● **GOAL**:
Please pull out every line that includes the string "picture".

● **RECORDS FOR PROCESSING**:
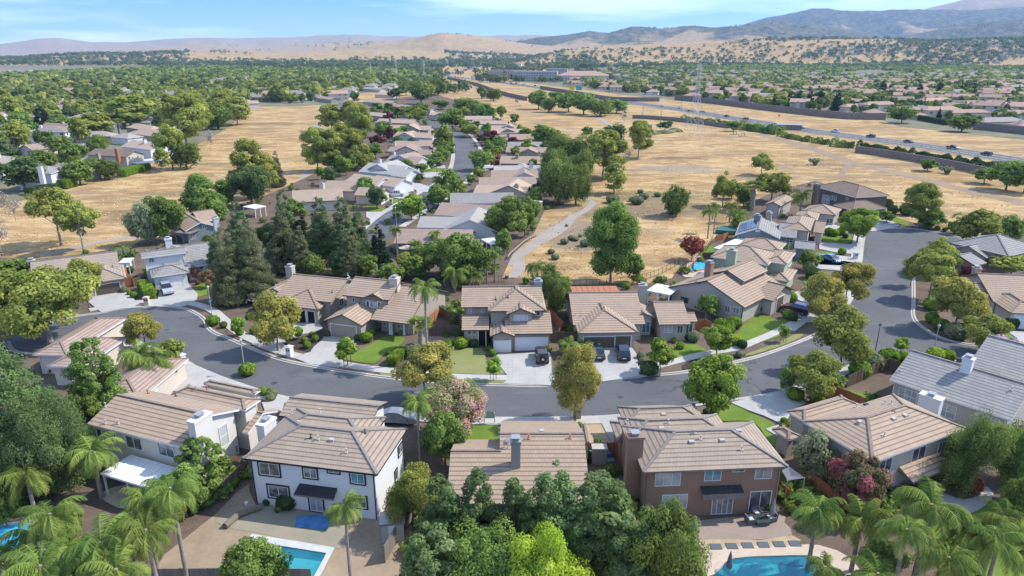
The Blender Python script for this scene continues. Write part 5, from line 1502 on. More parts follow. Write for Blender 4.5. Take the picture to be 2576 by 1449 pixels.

* * *

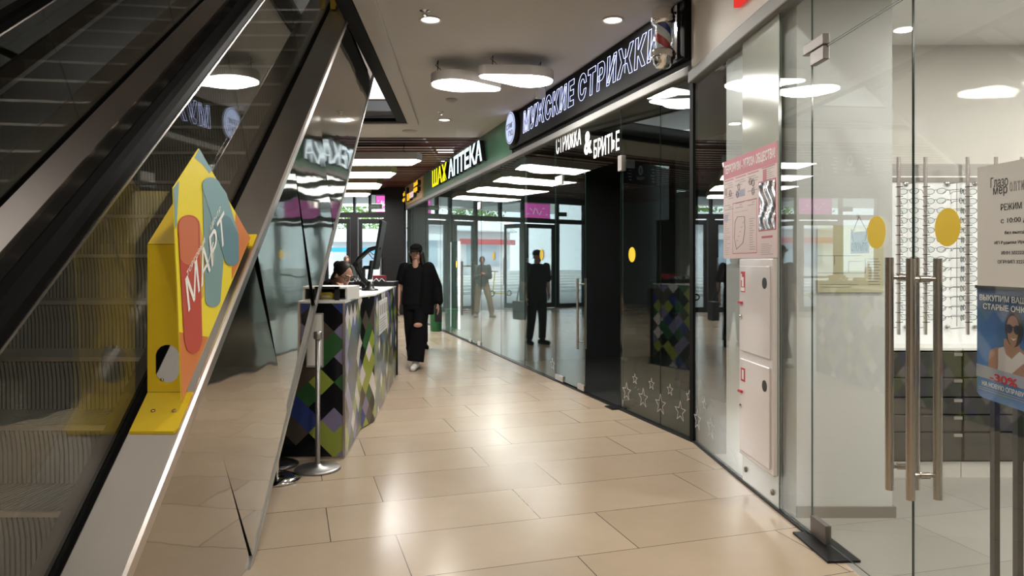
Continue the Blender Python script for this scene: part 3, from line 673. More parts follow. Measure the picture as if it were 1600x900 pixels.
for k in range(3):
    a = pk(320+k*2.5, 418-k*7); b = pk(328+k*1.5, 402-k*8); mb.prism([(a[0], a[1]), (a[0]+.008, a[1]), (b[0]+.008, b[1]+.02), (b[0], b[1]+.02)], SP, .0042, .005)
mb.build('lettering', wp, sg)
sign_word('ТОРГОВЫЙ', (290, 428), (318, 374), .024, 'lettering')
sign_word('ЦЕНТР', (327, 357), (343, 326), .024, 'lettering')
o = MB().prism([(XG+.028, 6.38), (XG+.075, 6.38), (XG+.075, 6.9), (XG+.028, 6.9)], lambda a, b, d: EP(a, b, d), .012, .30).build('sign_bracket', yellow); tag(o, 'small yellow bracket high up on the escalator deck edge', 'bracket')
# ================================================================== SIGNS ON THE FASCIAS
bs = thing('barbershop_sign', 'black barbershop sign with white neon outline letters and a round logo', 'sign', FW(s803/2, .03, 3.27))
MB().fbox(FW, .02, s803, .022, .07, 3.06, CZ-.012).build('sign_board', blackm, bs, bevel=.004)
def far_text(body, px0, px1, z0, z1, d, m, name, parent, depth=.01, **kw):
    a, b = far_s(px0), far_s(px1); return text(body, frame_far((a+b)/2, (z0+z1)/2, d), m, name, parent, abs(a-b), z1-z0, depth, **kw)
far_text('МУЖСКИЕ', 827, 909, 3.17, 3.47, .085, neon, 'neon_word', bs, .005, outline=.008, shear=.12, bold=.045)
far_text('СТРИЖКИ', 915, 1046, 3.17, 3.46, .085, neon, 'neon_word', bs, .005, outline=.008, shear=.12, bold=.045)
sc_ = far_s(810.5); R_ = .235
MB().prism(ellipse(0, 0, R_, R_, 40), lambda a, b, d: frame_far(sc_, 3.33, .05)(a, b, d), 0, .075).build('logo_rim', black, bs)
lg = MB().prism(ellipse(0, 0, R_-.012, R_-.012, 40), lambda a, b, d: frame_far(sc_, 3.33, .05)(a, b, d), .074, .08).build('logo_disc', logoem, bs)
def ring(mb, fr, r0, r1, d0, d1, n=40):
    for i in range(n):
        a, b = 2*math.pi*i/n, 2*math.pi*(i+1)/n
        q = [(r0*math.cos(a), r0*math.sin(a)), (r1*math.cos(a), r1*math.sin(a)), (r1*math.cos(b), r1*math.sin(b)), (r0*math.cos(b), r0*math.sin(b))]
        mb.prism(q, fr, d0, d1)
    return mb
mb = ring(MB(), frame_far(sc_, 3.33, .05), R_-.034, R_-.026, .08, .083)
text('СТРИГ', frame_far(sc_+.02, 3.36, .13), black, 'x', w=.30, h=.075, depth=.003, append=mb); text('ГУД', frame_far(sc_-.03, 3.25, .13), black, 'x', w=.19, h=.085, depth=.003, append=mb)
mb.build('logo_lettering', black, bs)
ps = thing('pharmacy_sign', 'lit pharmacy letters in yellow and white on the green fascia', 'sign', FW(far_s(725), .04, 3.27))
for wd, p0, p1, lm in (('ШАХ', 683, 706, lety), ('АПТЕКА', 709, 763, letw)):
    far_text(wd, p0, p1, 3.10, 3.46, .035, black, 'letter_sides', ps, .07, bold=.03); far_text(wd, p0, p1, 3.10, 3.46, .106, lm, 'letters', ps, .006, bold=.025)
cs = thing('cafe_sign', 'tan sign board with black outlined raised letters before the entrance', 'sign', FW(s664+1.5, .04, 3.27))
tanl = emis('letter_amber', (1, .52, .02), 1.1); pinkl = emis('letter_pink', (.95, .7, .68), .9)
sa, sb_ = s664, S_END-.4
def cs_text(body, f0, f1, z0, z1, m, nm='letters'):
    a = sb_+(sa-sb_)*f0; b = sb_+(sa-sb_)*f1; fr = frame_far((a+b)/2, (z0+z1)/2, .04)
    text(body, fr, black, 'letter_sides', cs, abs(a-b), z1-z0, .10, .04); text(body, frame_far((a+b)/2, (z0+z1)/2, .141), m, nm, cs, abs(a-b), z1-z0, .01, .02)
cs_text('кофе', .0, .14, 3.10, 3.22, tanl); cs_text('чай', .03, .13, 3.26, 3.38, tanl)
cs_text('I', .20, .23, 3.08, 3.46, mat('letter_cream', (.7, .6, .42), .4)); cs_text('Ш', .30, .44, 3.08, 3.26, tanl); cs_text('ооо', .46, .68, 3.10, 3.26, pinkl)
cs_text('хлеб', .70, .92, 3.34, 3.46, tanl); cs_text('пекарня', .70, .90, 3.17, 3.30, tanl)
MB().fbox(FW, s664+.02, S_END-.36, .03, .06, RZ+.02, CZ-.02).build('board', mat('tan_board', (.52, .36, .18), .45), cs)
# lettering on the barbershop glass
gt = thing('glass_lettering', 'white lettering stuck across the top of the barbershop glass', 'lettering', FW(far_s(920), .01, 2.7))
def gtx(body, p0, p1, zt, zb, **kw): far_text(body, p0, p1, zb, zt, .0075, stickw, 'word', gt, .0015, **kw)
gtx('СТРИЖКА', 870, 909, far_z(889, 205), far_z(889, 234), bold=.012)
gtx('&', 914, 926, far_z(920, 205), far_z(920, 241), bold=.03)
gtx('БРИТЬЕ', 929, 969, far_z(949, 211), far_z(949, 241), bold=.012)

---

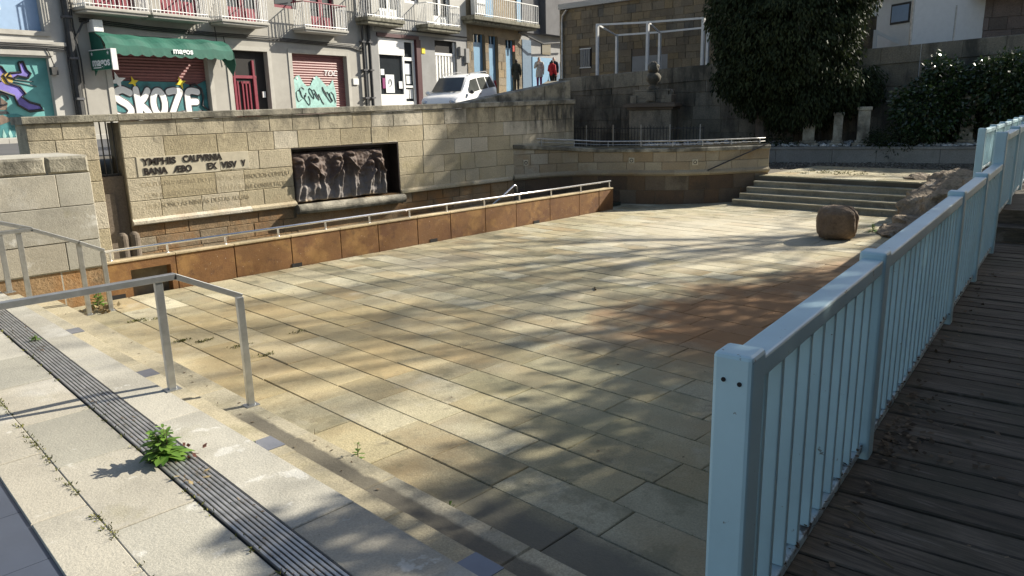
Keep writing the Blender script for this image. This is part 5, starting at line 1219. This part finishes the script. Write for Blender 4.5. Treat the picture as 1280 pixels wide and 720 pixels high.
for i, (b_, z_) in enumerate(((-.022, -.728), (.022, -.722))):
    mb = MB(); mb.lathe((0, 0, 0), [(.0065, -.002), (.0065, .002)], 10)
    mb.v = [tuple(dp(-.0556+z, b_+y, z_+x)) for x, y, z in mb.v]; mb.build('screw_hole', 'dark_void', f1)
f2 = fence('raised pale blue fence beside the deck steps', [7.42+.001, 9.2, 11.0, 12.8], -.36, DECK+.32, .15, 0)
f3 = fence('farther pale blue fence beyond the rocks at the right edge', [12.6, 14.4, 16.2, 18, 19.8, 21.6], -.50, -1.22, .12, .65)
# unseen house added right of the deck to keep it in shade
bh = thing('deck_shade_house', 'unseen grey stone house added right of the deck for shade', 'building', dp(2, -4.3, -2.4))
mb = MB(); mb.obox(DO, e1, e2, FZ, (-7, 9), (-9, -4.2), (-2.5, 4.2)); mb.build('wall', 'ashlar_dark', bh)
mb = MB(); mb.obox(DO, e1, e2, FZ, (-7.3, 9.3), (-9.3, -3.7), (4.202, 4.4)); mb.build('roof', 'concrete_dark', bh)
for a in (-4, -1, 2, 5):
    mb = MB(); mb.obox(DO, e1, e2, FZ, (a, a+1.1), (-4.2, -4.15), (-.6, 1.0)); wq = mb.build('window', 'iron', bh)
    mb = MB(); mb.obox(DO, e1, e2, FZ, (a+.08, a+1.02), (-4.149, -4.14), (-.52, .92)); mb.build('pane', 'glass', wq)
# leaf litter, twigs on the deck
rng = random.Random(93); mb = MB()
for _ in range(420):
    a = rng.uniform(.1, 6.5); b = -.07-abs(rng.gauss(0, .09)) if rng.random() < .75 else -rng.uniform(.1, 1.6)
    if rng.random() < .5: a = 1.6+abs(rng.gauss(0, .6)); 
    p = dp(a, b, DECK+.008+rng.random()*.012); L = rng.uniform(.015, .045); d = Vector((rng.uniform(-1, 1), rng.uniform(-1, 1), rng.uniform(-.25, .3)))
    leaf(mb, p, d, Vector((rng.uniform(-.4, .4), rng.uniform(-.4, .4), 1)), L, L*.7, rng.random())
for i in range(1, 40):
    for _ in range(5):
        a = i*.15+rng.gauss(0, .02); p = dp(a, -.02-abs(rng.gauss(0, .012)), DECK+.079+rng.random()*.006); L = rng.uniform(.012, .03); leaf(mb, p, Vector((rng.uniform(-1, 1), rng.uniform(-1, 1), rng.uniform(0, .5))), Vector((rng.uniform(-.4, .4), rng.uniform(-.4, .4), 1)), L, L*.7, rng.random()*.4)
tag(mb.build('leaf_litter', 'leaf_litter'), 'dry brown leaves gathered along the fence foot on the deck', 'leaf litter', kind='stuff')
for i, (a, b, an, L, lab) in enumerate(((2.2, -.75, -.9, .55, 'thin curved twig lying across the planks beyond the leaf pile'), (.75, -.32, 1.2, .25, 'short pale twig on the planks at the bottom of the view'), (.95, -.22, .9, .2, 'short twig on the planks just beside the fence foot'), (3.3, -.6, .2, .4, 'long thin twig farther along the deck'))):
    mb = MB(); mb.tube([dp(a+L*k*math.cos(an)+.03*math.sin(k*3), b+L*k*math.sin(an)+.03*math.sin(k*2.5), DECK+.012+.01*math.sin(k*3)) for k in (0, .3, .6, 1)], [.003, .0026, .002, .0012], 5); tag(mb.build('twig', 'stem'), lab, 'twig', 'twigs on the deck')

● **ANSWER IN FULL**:
The Blender Python script for this scene continues. Write part 5, from line 1502 on. More parts follow. Write for Blender 4.5. Take the picture to be 2576 by 1449 pixels.
Continue the Blender Python script for this scene: part 3, from line 673. More parts follow. Measure the picture as if it were 1600x900 pixels.
Keep writing the Blender script for this image. This is part 5, starting at line 1219. This part finishes the script. Write for Blender 4.5. Treat the picture as 1280 pixels wide and 720 pixels high.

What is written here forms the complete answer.